— start of Dataset section —

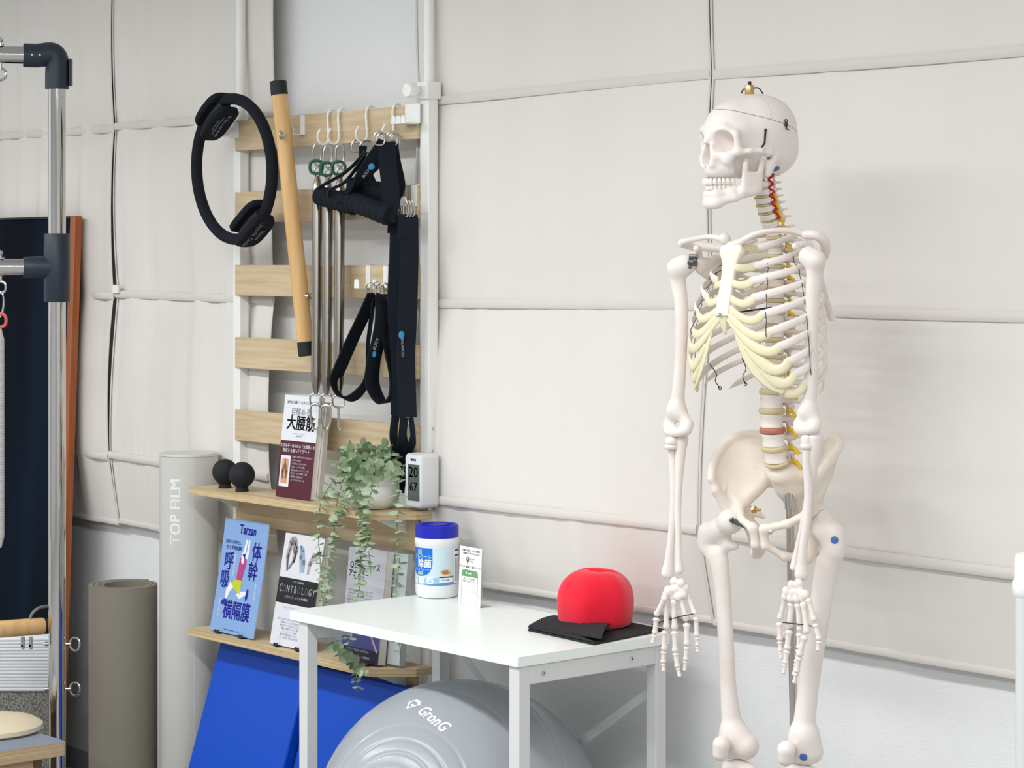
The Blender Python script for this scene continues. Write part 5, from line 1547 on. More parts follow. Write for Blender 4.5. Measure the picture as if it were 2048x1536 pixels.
# object coordinates equal head coordinates (the object carries the turn)
pl = mth('ADD', mth('SUBTRACT', hz, 0.0290), mth('MULTIPLY', hy, 0.27))
line = mth('LESS_THAN', mth('ABSOLUTE', pl), 0.00055)
nzz = node('ShaderNodeTexNoise'); nzz.inputs['Scale'].default_value = 260; nt.links.new(tc.outputs['Object'], nzz.inputs['Vector'])
sut = mth('LESS_THAN', mth('ABSOLUTE', mth('ADD', mth('ADD', hy, 0.000), mth('MULTIPLY', mth('SUBTRACT', nzz.outputs[0], 0.5), 0.010))), 0.0006)
sut = mth('MULTIPLY', mth('MULTIPLY', sut, mth('GREATER_THAN', pl, 0.0)), 0.28)
mx = node('ShaderNodeMix', data_type='RGBA')
nt.links.new(mth('MAXIMUM', line, sut), mx.inputs['Factor'])
mx.inputs['A'].default_value = lin((238, 229, 223)) + (1,); mx.inputs['B'].default_value = lin((110, 100, 96)) + (1,)
nt.links.new(mx.outputs['Result'], bs.inputs['Base Color'])

v, f = surf(skull_fn, (-.082, -.112, -.09), (.082, .104, .09), 0.0017)
skull = SB().add(v, f).build('skull', M_skull)
skull.matrix_local = MH
def jaw_fn(X, Y, Z):
    A = np.sqrt(X * X + 1e-8)
    C = lambda a, b, ra, rb=None: s_cap(A, Y, Z, a, b, ra, rb)
    D = C((0, -.086, -.122), (.017, -.082, -.121), .0085, .0085)
    D = smin(D, C((.017, -.082, -.121), (.034, -.058, -.112), .0085, .0078), .010)
    D = smin(D, C((.034, -.058, -.112), (.047, -.024, -.102), .0078, .0070), .008)
    D = smin(D, C((.0, -.088, -.106), (.015, -.084, -.106), .0068), .010)
    D = smin(D, C((.015, -.084, -.106), (.029, -.062, -.101), .0066, .0062), .010)
    D = smin(D, C((.029, -.062, -.101), (.040, -.036, -.092), .0062, .0058), .010)
    # ramus as a broad thin plate
    for t in (0, .25, .5, .75, 1):
        a = (.046 + .001 * t, -.046 + .034 * t, -.100 + .002 * t); b = (.0495, -.046 + .036 * t, -.062 + (.010 if t in (0,) else (.006 if t == 1 else -.008 + 0.0 * t)))
        D = smin(D, C(a, b, .0052, .0040), .009)
    D = smin(D, C((.0495, -.044, -.060), (.0495, -.043, -.044), .0042, .0030), .005)
    D = smin(D, C((.0500, -.011, -.060), (.0505, -.008, -.042), .0046, .0050), .006)
    D = smin(D, C((.0465, -.007, -.040), (.0555, -.007, -.040), .0048), .005)
    D = smax(D, -s_ell(A, Y, Z, (.050, -.027, -.046), (.010, .010, .011)), .004)
    # chin
    D = smin(D, C((.0, -.088, -.124), (.011, -.087, -.125), .0075), .008)
    return D
jaw = SB().add(*surf(jaw_fn, (-.066, -.105, -.14), (.066, .008, -.028), 0.0016)).build('jaw', M_bone)
jaw.matrix_local = MH
tooth_me = {}
def tooth(parent, x, y, z, w_, hgt, dep, ang, up):
    key = (round(w_, 4), round(hgt, 4))
    if key not in tooth_me:
        m = SB(); R = []
        for zz, sc in ((-.5, .62), (-.38, .80), (-.1, .96), (.2, 1.0), (.42, .94), (.5, .80)):
            ring = []
            for j in range(14):
                a = 2 * PI * j / 14; ca, sa = math.cos(a), math.sin(a)
                ring.append(Vector((math.copysign(abs(ca) ** .7, ca) * w_ / 2 * sc, math.copysign(abs(sa) ** .7, sa) * dep / 2 * (sc if zz < .3 else sc * .6), zz * hgt)))
            R.append(ring)
        m.rings(R); o = m.build('tooth', M_tooth, parent, smooth=60); tooth_me[key] = o.data
    else:
        o = bpy.data.objects.new('tooth', tooth_me[key]); COL.objects.link(o); o.parent = parent
    o.location = (x, y, z); o.rotation_euler = (0 if up else PI, 0, ang)
    return o
uarc = [(.0042, -.0975), (.0118, -.0955), (.0180, -.0905), (.0225, -.0840), (.0258, -.0768), (.0282, -.0685), (.0298, -.0590)]
for i, (x, y) in enumerate(uarc):
    a = [0, .25, .65, .95, 1.15, 1.3, 1.42][i]; w_ = [.0086, .0076, .0080, .0078, .0076, .0098, .0094][i]
    for sg in (1, -1):
        tooth(skull, sg * x, y + .0005, -.0835, w_, .0115, .0062, sg * a, False)
larc = [(.0028, -.0935), (.0084, -.0922), (.0140, -.0885), (.0190, -.0830), (.0228, -.0765), (.0262, -.0680), (.0290, -.0580)]
for i, (x, y) in enumerate(larc):
    a = [0, .2, .55, .9, 1.1, 1.25, 1.35][i]; w_ = [.0059, .0062, .0071, .0074, .0076, .0102, .0098][i]
    for sg in (1, -1):
        tooth(jaw, sg * x, y + .002, -.0945, w_, .0100, .0060, sg * a, True)
# clasp and temple spring, blue dot, brass fitting
def HP(x, y, z): return Vector((x, y, z))
def on_skull(y, z, side=1):
    """x on the side of the vault"""
    xs = np.linspace(.02, .09, 140); d = skull_fn(xs, np.full_like(xs, y), np.full_like(xs, z))
    k = np.where(d < 0)[0]; return side * float(xs[k[-1]]) if len(k) else side * .05
m = SB(); y0, z0 = .028, .0215; x0 = on_skull(y0, z0)
m.tube([HP(x0 + .003, y0, z0 + .006 + .0), HP(x0 + .004, y0, z0), HP(x0 + .003, y0 + .001, z0 - .008)], .0011, 8)
for dz in (.006, -.001): loop(m, HP(x0 + .003, y0, z0 + dz), .006, .006, .0008, Vector((0, 1, 0)), seg=14, rs=6)
m.tube([HP(x0 + .002, y0, z0 - .008), HP(x0 + .003, y0 + .006, z0 - .010)], .0011, 6)
m.build('skull_clasp', M_dk, skull, smooth=60)
m = SB(); y0 = -.016; xa, xb = on_skull(y0, .010), on_skull(y0 + .001, -.018)
m.tube([HP(xa + .0015, y0 + .002, .010), HP(max(xa, xb) + .003, y0 - .001, -.014), HP(xb + .003, y0 - .004, -.024)], .0019, 8); m.ell(HP(xa + .002, y0 + .002, .010), .0028, seg=10, rn=6)
m.build('temple_spring', M_dk, skull, smooth=60)
def dot(parent, c, nrm, r=.0062):
    nrm = Vector(nrm).normalized(); q = nrm.orthogonal().normalized(); s2 = nrm.cross(q); m = SB()
    m.rings([[c + nrm * d + q * (r * s_ * math.cos(2 * PI * j / 24)) + s2 * (r * s_ * math.sin(2 * PI * j / 24)) for j in range(24)] for d, s_ in ((-.003, 1), (.0014, 1), (.0017, .9))])
    return m.build('blue_marker', M_dot, parent, smooth=40, label='round blue marker dot')
zt_ = float(np.linspace(.05, .09, 160)[np.where(skull_fn(np.zeros(160), np.full(160, -.002), np.linspace(.05, .09, 160)) < 0)[0][-1]])
m = SB(); m.lathe([(.0082, 0), (.0086, .002), (.0086, .016), (.0080, .018)], Matrix.Translation((0, -.002, zt_ - .001)), 24); m.build('brass_fitting', M_brass, skull, smooth=40)
m = SB(); m.cyl(HP(0, -.002, zt_ + .015), HP(0, -.002, zt_ + .024), .0034, seg=12)
m.tube(cr([HP(.004, .004, zt_ + .012), HP(.012, .010, zt_ + .011), HP(.018, .016, zt_ + .000)], 8), .0013, 6); m.tube(cr([HP(-.004, -.006, zt_ + .010), HP(-.010, -.010, zt_ + .009), HP(-.012, -.012, zt_ + .002)], 8), .0013, 6)
m.build('hanging_hook', M_dk, skull, smooth=60)
del v, f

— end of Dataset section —

Set exercise ▸
Begin at the first line of the material and copy each line exactly through the one containing "nt.links.new(mx.outputs['Result'], bs.inputs['Base Color'])". Omit pictures.

Exercise answer ▸
The Blender Python script for this scene continues. Write part 5, from line 1547 on. More parts follow. Write for Blender 4.5. Measure the picture as if it were 2048x1536 pixels.
# object coordinates equal head coordinates (the object carries the turn)
pl = mth('ADD', mth('SUBTRACT', hz, 0.0290), mth('MULTIPLY', hy, 0.27))
line = mth('LESS_THAN', mth('ABSOLUTE', pl), 0.00055)
nzz = node('ShaderNodeTexNoise'); nzz.inputs['Scale'].default_value = 260; nt.links.new(tc.outputs['Object'], nzz.inputs['Vector'])
sut = mth('LESS_THAN', mth('ABSOLUTE', mth('ADD', mth('ADD', hy, 0.000), mth('MULTIPLY', mth('SUBTRACT', nzz.outputs[0], 0.5), 0.010))), 0.0006)
sut = mth('MULTIPLY', mth('MULTIPLY', sut, mth('GREATER_THAN', pl, 0.0)), 0.28)
mx = node('ShaderNodeMix', data_type='RGBA')
nt.links.new(mth('MAXIMUM', line, sut), mx.inputs['Factor'])
mx.inputs['A'].default_value = lin((238, 229, 223)) + (1,); mx.inputs['B'].default_value = lin((110, 100, 96)) + (1,)
nt.links.new(mx.outputs['Result'], bs.inputs['Base Color'])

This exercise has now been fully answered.